WY BĘDZIECIE PŁAKAĆ…

Być może to miał na myśli Jezus mówiąc „Wy będziecie płakać i zawodzić, a świat się będzie weselił”. Jest to opis wielu sytuacji, które będzie przeżywał w swoim życiu uczeń Jezusa, być może doświadczając nawet takiego ogołocenia jak Hiob, u którego w pewnym momencie życie bez żadnej jego własnej winy zamieniło się w serię nieszczęść.

Nie ma wtedy łatwych pocieszeń. Przyjaciele, którzy przyszli do Hioba nie mieli zupełnie pojęcia co mu powiedzieć, bo nie rozumieli co i dlaczego wydarzyło się w jego życiu. Ciekawe jest to, że w dzisiejszej Ewangelii nawet Jezus nie daje żadnego wyjaśnienia ani powodu usprawiedliwiającego płacz. Składa tylko dwie obietnice: „Chwila, a nie będziecie Mnie widzieć, i znowu chwila, a ujrzycie Mnie” oraz „Wy będziecie się smucić, ale smutek wasz przemieni się w radość”.

CO ROBIĆ I CZEGO NIE ROBIĆ?

Jezus mówi zatem, że płacz zmieni się w radość i że ten trudny stan nie potrwa długo (gr. mikron – chwila, malutki odcinek czasu). Czy roztrząsać wtedy powody swego płaczu i szukać przyczyny swoich nieszczęść? Czy stawiać wtedy trudne pytania: Boże skoro jesteś tym, który dajesz, czy może jesteś również tym, który zabiera? Czy domagać się odpowiedzi: Boże, dlaczego tak się dzieje?

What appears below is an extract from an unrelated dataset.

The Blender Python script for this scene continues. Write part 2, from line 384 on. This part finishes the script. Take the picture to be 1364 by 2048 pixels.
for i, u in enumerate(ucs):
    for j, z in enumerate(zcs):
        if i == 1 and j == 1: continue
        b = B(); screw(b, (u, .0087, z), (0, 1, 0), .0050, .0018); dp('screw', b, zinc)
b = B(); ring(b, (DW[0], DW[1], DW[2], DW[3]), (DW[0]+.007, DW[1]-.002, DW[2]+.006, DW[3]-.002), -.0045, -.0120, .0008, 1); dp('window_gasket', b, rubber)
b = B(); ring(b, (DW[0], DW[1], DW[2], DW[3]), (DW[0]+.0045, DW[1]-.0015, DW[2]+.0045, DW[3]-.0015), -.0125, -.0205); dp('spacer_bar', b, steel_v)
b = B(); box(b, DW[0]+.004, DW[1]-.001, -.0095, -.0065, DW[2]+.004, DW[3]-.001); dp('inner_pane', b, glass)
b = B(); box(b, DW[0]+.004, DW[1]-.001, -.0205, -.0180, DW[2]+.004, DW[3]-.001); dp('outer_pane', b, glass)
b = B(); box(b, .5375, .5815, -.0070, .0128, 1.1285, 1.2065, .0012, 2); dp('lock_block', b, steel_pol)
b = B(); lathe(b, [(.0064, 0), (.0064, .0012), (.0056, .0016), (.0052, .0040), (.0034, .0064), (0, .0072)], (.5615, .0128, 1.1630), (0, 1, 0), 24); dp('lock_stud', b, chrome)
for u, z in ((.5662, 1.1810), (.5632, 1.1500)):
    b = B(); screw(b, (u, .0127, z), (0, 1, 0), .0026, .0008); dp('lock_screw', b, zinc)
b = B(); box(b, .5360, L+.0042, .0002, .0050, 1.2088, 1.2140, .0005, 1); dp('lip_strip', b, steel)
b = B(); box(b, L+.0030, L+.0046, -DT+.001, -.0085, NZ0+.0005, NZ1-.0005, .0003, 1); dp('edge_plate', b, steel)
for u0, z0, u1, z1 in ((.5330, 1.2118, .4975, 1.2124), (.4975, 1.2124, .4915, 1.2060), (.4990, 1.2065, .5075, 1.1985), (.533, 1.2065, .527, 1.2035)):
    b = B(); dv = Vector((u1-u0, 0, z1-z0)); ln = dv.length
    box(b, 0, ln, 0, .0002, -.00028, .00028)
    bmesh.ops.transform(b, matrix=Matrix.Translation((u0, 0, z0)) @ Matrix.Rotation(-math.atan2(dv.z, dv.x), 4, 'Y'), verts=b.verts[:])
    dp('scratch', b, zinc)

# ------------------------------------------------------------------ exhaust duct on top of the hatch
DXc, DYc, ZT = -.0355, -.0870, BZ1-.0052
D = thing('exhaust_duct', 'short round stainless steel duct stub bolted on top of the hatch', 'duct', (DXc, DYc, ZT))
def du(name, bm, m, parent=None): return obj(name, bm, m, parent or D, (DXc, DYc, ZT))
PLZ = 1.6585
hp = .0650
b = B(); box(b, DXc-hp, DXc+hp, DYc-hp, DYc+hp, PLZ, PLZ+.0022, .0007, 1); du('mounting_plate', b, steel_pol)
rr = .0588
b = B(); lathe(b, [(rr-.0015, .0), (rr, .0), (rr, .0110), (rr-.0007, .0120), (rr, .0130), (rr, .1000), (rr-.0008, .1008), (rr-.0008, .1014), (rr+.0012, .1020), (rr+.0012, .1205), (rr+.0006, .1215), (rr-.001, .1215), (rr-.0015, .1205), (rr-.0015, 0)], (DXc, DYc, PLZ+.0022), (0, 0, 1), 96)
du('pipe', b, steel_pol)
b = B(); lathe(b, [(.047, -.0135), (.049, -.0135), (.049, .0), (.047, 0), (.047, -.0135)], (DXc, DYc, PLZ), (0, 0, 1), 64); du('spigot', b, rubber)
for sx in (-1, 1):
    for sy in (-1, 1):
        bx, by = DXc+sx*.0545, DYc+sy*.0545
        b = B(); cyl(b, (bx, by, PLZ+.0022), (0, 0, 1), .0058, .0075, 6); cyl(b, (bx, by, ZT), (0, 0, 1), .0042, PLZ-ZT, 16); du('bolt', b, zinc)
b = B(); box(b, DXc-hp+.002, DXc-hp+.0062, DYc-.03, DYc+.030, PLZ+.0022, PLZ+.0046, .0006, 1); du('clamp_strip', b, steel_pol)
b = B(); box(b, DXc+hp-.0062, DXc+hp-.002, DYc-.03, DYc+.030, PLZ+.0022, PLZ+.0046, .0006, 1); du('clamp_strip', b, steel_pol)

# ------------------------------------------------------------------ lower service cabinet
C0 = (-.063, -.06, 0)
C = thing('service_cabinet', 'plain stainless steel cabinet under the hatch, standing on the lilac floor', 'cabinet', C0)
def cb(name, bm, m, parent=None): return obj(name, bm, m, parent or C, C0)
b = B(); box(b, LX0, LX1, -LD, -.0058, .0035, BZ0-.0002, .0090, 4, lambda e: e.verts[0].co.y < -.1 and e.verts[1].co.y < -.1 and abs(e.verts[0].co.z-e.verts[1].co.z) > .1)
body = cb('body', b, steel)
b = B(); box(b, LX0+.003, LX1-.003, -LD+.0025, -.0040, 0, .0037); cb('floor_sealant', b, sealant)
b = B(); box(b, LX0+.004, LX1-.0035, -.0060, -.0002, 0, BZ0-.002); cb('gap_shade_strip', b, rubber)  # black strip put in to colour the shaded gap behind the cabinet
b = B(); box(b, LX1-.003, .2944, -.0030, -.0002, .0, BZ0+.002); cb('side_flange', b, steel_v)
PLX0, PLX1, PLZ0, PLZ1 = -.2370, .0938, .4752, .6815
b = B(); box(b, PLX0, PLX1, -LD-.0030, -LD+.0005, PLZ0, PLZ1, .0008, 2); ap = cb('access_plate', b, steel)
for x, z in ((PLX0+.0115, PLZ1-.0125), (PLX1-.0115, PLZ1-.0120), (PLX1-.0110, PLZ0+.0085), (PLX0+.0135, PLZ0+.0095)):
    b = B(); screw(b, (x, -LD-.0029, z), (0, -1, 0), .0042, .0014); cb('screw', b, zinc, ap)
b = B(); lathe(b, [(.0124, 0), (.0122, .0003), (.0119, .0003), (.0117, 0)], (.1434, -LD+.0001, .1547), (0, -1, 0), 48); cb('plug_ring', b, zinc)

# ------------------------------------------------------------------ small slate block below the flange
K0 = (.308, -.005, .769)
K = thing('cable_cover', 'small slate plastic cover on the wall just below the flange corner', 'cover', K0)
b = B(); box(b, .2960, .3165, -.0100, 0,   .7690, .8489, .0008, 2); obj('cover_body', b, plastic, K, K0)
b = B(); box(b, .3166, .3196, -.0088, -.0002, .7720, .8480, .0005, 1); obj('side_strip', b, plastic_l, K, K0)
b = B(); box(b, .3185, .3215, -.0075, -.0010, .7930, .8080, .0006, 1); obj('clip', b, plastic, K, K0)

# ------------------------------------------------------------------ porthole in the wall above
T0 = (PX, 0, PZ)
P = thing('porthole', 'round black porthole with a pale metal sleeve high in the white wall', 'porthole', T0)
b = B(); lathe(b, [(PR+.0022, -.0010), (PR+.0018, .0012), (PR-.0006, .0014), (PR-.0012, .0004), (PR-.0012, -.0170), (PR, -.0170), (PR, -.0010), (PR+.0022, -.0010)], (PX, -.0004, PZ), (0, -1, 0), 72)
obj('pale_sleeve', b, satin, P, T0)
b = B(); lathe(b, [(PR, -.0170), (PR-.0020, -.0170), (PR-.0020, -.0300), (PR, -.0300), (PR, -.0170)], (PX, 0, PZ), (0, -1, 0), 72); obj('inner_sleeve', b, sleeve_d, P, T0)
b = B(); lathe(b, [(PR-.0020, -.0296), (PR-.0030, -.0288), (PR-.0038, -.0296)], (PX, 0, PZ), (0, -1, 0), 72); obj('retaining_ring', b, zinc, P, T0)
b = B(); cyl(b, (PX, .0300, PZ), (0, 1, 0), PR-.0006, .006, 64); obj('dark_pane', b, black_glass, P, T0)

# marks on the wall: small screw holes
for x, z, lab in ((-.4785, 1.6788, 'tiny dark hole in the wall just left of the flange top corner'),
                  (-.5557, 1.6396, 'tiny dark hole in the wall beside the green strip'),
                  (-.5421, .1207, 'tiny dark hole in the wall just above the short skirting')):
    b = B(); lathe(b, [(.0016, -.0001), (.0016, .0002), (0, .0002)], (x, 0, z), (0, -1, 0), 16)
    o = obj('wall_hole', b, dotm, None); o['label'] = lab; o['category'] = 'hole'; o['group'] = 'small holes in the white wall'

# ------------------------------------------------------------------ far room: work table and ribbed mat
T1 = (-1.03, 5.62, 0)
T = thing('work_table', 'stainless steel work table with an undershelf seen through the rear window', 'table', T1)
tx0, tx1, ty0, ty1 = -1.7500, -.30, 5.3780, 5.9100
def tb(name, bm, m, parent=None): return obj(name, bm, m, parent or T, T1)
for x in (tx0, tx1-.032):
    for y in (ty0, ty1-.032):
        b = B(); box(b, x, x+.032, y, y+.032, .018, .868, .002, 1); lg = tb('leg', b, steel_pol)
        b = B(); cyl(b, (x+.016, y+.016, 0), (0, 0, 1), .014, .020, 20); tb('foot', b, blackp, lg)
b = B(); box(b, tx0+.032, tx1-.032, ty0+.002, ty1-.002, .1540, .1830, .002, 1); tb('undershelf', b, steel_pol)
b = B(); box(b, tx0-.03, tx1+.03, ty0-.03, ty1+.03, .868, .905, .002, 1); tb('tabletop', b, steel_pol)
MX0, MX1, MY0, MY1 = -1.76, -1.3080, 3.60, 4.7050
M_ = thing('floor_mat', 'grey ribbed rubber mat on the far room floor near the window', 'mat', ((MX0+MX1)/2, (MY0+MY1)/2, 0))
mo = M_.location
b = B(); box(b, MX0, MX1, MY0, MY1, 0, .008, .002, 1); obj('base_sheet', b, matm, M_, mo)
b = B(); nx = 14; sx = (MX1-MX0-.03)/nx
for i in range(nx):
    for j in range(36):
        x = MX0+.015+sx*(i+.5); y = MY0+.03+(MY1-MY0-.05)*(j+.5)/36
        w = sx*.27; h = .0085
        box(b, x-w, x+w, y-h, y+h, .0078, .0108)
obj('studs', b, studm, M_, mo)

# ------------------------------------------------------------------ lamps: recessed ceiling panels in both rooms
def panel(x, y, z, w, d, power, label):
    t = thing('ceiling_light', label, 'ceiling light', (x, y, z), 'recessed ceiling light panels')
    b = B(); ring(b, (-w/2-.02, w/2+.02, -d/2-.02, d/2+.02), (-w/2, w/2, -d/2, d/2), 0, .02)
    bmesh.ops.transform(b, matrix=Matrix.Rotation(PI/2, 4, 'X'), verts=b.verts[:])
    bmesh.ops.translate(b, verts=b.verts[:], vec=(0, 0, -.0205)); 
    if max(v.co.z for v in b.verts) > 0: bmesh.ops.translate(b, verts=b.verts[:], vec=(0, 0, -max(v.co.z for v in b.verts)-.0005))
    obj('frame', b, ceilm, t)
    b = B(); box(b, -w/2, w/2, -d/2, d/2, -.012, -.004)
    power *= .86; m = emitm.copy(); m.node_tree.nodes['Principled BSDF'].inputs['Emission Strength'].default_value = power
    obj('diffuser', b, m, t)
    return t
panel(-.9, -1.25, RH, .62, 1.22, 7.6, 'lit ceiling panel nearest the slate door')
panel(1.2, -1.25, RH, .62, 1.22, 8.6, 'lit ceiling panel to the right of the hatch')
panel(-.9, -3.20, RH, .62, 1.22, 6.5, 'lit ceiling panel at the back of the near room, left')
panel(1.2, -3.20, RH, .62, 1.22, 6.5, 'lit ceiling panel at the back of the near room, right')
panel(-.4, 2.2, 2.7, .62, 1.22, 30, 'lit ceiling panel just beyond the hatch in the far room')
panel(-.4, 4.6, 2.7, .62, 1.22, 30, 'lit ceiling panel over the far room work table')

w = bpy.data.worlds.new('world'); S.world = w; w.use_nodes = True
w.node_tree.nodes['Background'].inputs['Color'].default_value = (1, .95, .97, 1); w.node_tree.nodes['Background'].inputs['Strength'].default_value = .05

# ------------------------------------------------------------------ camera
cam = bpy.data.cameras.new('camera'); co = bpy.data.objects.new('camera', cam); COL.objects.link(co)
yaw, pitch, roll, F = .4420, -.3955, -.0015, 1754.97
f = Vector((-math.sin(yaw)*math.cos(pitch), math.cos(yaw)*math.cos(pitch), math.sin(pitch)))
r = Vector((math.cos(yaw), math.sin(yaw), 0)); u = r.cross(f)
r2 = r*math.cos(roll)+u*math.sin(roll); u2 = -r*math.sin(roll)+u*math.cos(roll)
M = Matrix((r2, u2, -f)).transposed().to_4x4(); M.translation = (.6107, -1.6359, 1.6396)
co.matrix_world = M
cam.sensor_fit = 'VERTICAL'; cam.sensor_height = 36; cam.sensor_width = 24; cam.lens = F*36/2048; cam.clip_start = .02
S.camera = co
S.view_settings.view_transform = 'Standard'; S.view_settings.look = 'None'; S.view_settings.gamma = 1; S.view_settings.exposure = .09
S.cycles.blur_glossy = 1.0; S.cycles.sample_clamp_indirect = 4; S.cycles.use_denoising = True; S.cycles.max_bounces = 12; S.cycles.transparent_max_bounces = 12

Pytania można i trzeba stawiać, bo bez sytuacji kryzysowych, takich i podobnych pytań pewnie nigdy byśmy sobie nie postawili i nie mieli okazji do przerobienia tych treści na sobie. Jednakże gdy przychodzi czas smutku i cierpienia, to co się w danym momencie dzieje i dlaczego tak się dzieje, jest dla nas jakąś tajemnicą.

Bóg nie musi nam wszystkiego mówić, dlaczego z nami tak, a nie inaczej postępuje. Moja relacja z Nim nie jest handlem wymiennym na zasadzie – wierzę w Ciebie, więc w zamian należy mi się wyjaśnienie. Moja relacja z Bogiem jest relacją stworzenia ze swoim Stwórcą, Ojca z dzieckiem, przyjaciela z Przyjacielem.

W takiej relacji liczą się: miłość i wzajemne zaufanie do siebie. Dlatego w kryzysowych momentach, nie mając wszystkich odpowiedzi najlepiej jest mówić jak Hiob: a ja wciąż będę Ci ufał, choćbyś mnie zabił (zob. Hi 13, 15) oraz wierzyć słowom Jezusa, że ten trudny czas się kiedyś skończy („to tylko chwila”) oraz że przyjdzie pocieszenie („smutek zamieni się w radość”). Tylko tyle i aż tyle. Nie trać wiary w Boga, w Jego dobroć, ani też w Jego bliskość. On jest wtedy bliżej Ciebie niż ci się wydaje. A dobro jakie z tego wyniknie przerośnie całkowicie twoje najśmielsze wyobrażenia. Ufaj tylko do końca, nawet tracąc życie.